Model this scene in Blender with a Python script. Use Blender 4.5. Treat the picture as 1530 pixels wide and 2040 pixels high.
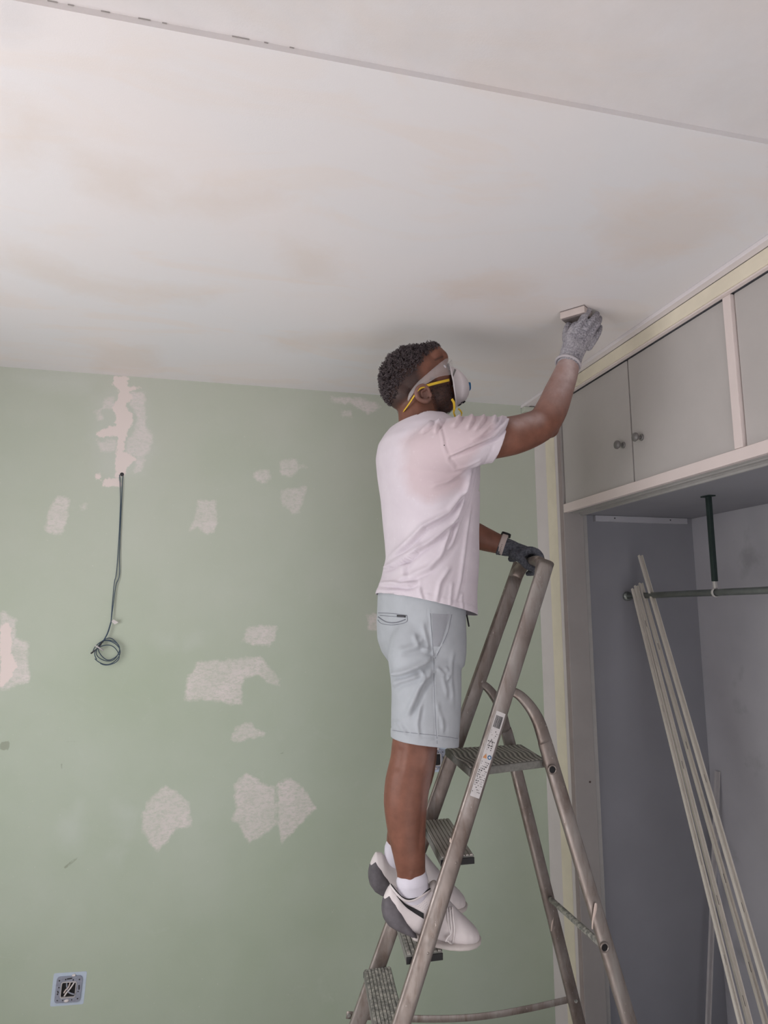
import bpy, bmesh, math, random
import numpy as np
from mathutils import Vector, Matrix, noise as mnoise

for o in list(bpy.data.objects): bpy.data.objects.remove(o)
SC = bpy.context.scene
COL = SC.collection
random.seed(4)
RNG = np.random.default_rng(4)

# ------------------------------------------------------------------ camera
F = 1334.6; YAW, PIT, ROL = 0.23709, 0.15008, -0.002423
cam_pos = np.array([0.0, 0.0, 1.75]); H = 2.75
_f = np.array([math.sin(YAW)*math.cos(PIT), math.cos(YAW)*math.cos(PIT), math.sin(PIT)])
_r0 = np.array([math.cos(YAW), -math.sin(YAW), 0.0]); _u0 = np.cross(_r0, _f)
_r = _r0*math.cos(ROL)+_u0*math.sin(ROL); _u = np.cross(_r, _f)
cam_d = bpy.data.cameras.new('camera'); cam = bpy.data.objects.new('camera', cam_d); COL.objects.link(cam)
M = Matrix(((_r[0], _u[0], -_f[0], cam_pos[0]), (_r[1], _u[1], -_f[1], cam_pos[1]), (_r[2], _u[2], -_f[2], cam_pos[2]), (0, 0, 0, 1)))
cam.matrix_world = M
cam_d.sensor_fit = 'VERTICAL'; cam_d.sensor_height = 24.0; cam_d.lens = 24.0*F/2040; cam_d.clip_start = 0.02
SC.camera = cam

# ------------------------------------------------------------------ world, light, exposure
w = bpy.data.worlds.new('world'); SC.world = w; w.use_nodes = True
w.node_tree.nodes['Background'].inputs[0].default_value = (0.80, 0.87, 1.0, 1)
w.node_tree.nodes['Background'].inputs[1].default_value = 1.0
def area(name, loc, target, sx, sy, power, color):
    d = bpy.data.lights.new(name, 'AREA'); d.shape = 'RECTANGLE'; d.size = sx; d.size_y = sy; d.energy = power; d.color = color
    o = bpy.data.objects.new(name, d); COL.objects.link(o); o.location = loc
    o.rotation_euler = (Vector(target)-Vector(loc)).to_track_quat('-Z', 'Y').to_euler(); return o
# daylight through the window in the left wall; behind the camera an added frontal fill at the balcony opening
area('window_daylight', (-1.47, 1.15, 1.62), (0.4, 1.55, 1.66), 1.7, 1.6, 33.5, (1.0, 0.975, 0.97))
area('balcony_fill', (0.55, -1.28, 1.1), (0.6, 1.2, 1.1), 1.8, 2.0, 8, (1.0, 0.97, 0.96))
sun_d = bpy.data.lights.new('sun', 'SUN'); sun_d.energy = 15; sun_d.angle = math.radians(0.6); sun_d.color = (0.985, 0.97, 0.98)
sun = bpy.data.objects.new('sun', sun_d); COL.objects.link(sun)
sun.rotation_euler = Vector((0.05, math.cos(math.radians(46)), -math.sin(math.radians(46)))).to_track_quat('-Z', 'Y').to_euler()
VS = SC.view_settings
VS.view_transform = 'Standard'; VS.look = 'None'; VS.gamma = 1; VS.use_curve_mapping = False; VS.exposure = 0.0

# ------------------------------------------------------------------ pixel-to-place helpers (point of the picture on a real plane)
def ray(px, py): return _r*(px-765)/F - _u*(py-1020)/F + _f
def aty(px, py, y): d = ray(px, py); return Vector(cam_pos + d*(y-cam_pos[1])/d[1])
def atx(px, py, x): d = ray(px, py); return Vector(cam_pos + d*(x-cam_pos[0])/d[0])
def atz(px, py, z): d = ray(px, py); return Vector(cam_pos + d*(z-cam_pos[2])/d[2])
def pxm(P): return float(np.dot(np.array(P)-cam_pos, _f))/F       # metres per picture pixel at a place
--
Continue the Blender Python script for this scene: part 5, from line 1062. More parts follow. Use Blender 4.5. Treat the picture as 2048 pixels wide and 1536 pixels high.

* The request *
Using the entries above, write out exactly the lines from the one with "Model this scene" through the one with "RNG = np.random.default_rng(4)", ends included. Leave out any pictures.

* Output of the task *
Model this scene in Blender with a Python script. Use Blender 4.5. Treat the picture as 1530 pixels wide and 2040 pixels high.
import bpy, bmesh, math, random
import numpy as np
from mathutils import Vector, Matrix, noise as mnoise

for o in list(bpy.data.objects): bpy.data.objects.remove(o)
SC = bpy.context.scene
COL = SC.collection
random.seed(4)
RNG = np.random.default_rng(4)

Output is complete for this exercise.